◆ What is needed
Only lines with the string "pixels" matter here; gather them from the material below.

Source data:

╔══

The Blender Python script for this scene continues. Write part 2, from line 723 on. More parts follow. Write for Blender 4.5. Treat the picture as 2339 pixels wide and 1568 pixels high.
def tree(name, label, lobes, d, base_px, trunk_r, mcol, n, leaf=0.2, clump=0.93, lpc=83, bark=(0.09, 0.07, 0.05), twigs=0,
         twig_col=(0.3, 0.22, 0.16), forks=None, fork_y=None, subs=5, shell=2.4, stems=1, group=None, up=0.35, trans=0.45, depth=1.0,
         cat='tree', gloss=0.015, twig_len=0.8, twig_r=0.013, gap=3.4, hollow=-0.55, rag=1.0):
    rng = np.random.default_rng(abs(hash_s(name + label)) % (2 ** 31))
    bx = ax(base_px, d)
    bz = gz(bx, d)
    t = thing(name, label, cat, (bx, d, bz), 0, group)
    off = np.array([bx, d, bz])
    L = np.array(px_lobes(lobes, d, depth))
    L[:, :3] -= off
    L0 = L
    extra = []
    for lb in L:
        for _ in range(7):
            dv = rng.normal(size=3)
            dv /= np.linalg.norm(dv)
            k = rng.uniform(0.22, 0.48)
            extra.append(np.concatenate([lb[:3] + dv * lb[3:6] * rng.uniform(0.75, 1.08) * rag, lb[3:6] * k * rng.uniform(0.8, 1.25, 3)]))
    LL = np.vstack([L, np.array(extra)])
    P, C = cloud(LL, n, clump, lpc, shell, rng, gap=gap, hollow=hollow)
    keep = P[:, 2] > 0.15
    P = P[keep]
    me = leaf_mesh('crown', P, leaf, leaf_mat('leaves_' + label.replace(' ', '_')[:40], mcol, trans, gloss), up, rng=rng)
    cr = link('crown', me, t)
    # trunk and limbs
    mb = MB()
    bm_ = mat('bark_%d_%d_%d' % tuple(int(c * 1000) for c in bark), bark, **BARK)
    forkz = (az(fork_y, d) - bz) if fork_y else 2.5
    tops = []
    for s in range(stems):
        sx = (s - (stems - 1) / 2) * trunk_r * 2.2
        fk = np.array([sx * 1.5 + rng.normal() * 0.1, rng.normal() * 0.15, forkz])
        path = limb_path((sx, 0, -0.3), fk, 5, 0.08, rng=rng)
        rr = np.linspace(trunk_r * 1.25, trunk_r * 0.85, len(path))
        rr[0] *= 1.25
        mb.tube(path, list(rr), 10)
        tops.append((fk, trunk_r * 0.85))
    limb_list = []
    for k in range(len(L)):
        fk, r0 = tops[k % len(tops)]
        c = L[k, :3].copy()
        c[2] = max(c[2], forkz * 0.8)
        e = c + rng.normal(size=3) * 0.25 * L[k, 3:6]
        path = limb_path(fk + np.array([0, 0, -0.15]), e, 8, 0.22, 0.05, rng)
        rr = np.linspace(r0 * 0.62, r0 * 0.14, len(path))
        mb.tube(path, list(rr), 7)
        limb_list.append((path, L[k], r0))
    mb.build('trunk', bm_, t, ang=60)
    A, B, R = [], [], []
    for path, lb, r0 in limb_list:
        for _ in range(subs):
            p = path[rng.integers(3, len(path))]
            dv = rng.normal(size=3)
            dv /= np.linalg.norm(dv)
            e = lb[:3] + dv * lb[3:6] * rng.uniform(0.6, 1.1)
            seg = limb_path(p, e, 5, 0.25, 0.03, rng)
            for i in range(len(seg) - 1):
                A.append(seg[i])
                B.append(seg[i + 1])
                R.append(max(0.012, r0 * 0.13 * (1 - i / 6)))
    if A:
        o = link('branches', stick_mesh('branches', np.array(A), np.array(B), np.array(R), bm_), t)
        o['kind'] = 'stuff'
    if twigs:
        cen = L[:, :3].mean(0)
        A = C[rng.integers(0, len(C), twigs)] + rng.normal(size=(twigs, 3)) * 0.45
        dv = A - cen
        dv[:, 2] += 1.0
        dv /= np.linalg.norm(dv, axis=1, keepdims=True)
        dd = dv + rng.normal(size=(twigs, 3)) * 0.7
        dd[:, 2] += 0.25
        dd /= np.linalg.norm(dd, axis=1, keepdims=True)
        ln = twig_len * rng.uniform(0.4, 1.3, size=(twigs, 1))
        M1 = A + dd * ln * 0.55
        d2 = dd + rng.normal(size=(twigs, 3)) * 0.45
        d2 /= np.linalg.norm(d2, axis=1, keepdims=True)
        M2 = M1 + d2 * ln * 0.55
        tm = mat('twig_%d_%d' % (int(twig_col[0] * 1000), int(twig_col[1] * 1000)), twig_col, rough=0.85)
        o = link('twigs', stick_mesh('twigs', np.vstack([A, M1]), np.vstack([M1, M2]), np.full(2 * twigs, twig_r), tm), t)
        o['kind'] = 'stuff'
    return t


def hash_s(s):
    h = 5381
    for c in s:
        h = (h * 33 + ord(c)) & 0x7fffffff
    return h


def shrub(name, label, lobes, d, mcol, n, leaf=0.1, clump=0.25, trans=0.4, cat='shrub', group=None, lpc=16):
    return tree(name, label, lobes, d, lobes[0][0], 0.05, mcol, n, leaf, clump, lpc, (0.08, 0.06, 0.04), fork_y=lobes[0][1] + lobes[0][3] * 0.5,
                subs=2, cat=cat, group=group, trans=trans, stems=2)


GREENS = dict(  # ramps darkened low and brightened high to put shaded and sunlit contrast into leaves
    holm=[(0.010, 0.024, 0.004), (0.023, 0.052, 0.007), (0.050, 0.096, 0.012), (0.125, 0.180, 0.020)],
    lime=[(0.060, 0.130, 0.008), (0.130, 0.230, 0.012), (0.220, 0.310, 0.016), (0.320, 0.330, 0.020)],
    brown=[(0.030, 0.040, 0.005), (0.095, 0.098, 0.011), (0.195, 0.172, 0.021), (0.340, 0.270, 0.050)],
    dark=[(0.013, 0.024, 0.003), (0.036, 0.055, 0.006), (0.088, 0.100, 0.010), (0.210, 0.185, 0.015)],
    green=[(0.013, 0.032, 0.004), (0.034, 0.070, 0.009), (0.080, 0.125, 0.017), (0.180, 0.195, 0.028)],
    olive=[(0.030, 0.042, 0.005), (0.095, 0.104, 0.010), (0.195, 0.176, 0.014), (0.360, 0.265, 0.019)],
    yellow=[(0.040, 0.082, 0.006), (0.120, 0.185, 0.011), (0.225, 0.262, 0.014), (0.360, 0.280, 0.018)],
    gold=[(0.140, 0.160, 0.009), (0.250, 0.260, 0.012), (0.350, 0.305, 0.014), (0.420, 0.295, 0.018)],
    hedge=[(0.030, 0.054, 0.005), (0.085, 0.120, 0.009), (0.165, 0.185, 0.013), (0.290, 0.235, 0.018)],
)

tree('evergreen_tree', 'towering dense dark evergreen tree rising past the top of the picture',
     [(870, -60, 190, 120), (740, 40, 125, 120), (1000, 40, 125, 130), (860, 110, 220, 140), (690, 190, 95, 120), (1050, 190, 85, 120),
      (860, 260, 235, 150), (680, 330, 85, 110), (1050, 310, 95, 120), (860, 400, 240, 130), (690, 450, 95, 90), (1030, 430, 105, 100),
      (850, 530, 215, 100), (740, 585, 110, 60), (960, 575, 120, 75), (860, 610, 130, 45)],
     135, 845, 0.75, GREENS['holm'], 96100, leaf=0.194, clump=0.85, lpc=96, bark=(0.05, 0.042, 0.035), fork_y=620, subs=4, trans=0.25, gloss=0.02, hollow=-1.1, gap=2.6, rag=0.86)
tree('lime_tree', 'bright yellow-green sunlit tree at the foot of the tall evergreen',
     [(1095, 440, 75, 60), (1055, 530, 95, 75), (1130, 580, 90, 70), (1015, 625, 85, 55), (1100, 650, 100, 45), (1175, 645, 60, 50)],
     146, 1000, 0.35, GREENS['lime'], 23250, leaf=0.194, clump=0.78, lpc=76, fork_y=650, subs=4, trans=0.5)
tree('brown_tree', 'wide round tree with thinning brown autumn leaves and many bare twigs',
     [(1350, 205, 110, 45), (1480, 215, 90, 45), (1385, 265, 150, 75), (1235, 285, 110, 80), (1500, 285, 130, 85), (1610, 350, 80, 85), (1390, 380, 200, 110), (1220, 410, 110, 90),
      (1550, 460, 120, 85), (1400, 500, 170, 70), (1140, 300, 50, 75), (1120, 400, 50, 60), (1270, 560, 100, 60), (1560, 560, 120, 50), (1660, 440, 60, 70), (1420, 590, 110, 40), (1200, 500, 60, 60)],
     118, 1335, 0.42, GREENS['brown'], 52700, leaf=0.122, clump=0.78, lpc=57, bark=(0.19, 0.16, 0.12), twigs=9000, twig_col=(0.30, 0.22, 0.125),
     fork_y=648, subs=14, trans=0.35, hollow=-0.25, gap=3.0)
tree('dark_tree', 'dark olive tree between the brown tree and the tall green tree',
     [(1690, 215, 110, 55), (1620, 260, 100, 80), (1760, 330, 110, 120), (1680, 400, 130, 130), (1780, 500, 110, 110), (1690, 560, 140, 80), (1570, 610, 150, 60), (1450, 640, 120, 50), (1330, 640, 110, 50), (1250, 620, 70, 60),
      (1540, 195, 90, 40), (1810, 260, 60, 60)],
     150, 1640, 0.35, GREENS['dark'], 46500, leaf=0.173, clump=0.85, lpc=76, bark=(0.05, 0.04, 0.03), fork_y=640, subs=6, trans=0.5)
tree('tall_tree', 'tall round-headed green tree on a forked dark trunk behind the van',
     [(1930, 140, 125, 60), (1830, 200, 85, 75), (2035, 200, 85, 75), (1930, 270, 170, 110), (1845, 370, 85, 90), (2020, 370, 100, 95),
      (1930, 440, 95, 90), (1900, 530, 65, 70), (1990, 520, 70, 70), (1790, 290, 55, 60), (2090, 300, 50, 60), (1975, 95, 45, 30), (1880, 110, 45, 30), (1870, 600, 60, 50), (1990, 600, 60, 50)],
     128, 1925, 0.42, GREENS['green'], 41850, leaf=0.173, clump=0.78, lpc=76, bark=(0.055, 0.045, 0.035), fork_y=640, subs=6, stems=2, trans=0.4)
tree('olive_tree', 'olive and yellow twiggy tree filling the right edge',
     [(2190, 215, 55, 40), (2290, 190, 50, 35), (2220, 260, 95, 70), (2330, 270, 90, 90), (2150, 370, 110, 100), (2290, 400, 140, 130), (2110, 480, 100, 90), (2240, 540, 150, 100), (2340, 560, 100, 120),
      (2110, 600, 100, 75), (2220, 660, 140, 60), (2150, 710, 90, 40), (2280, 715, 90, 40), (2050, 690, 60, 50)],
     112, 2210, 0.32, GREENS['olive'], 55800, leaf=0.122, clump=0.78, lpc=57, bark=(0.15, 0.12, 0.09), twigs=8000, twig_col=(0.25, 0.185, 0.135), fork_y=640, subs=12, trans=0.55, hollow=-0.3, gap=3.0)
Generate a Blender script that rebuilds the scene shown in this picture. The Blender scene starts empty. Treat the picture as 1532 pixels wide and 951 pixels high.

╚══

◆ The result
The Blender Python script for this scene continues. Write part 2, from line 723 on. More parts follow. Write for Blender 4.5. Treat the picture as 2339 pixels wide and 1568 pixels high.
Generate a Blender script that rebuilds the scene shown in this picture. The Blender scene starts empty. Treat the picture as 1532 pixels wide and 951 pixels high.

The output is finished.